Life after euthanasia for bereaved pet carers

The decision to have a pet ‘put to sleep’, to choose euthanasia to end their life, is one of the hardest decisions a pet carer may ever have to make.

Even when an animal is suffering and has no hope of recovery, the decision is rarely as clear cut as you might expect. Will tomorrow be a better day? Is it too soon? Have I left it too late? Will they think I’ve given up on them? Will I be able to be strong for them?

These thoughts are all common.

If you’re faced with this heart-breaking decision, we have a number of pages dedicated to information about euthanasia on The Ralph Site. We’d recommend these if you’re worried about what to expect, whether or not you should be present or the aftercare of your pet.

In this blog, however, we wanted to take a look at life after euthanasia for bereaved pet carers. It might be helpful to know that, whatever your thoughts and feelings, you’re not alone.

Common feelings after euthanasia

Some people experience a strong sense of peace, of having chosen a final kindness for their pet after euthanasia. We often talk about putting an animal ‘out of their misery’ and this can be the case when a pet has been very unwell or badly hurt.

But, for others, euthanasia can raise a whole host of difficult thoughts and feelings that are extremely traumatic for the bereaved pet carer. This is something that comes up a lot in The Ralph Site Facebook group.

Common feelings after euthanasia include:

  • Guilt (“I shouldn’t have given up”, “I should have noticed something was wrong sooner”, “I should have asked for a second opinion”)
  • Worry that it was too soon or too late
  • Repetitive thoughts about the pet being stressed and scared at the end
  • Fear that the pet wanted to live and their trust in us was betrayed
  • Worry that there might have been a different, unexplored avenue of treatment that was overlooked

So often, people worry that if they’d have done something different, their pet might still be alive. In the pain and fog of grief, it can be hard to reflect objectively on the reasons for choosing euthanasia.

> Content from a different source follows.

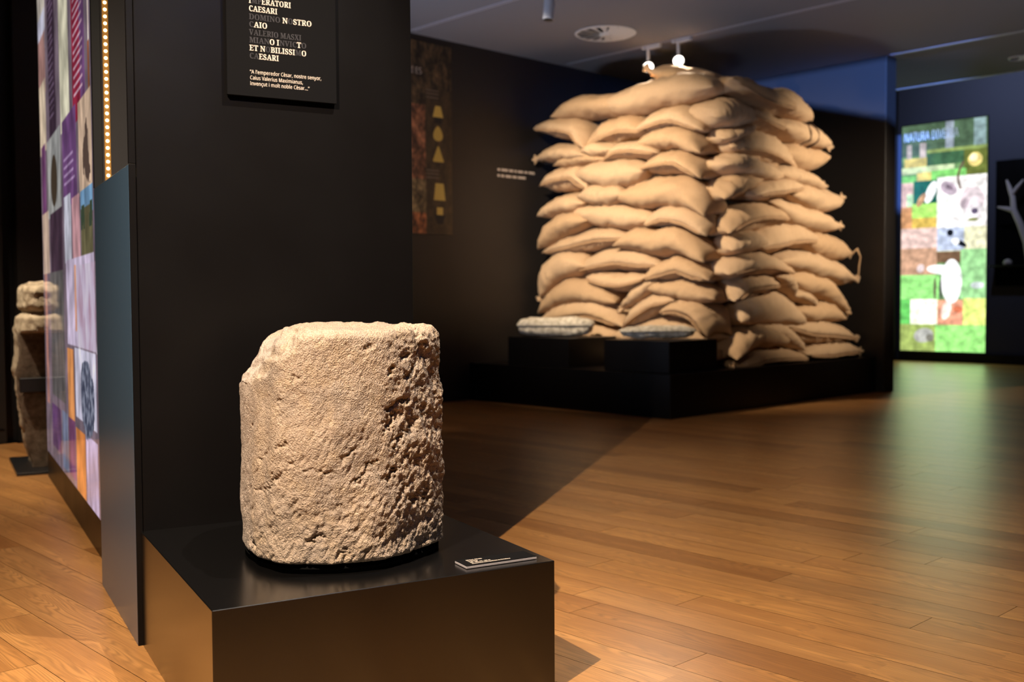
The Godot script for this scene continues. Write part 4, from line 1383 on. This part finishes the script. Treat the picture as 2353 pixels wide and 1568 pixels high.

Also, if your pet became ill or injured unexpectedly, you may feel that you didn’t have time to think about what to do. If you followed your vet’s advice, you may question whether it was the right course of action.

Many people in The Ralph Site Facebook group also talk about replaying their pet’s final moments in their mind over and over again. This can be relentless at first or even for some time afterwards. They can worry that they’ll never be able to remember the good times again.

Every person is different but many of us experience emotional or behavioural responses to having a pet put to sleep.

Other feelings you may find yourself experiencing include:

  • Denial
  • Disorientation
  • Shock
  • Disbelief
  • Anger
  • Regret

Many people talk about feeling like they’re ‘going crazy’ or that they’ll never be the same again. It’s usual too to focus on all the lost moments you will never share with your pet.

You may have a disconnected feeling where you emerge from the moments after your pet has died to find that the world is carrying on with no understanding of what you’ve just lost. This can be even more pronounced with euthanasia.

Grief can affect how we behave. Some people find they can’t move their pet’s possessions – water in a bowl is left to evaporate, blankets in a bed stay tangled from the last sleep, toys are scattered around the house – while other people pack everything away immediately, feeling that they can’t bear the constant reminders of their loved one.

Some people struggle to sleep in the bed without their pet snuggled by their side, while others just want to sleep every day away.

You may feel a compulsion to talk about your pet, to memorialise them or to recount the details of their death as much as possible. Equally, you may find yourself withdrawing from people because you don’t feel anyone can understand your loss.

People may reassure you that euthanasia was the last gift and kindness you had to give your pet but you may feel like it was less of a gift and more of a poison chalice.

My point in discussing these thoughts and feelings is to reassure you that there is no such thing as a ‘right’ response to euthanasia or bereavement. Every feeling I’ve mentioned here has been experienced many times over. You are not alone.

The most important thing to remember is that, whatever led you to the decision that euthanasia was the best option for your pet, you were trying to do the right thing for them. Vets do not recommend euthanasia lightly and will always advocate for an animal if they think there is an alternative. You knew your pet best and did not want them to suffer. Letting them go is a selfless act when forever wouldn’t be long enough together.

Many people wish that their pet could give them forgiveness or send them a sign that they understand why euthanasia was necessary. In the potential absence of this, the forgiveness has to come from within and that can take time.

If you are struggling with life after euthanasia, please do reach out for support. There are some wonderful pet bereavement counsellors out there and many, many people within The Ralph Site community who understand your feelings.

Above all, be kind to yourself and know that you are not alone.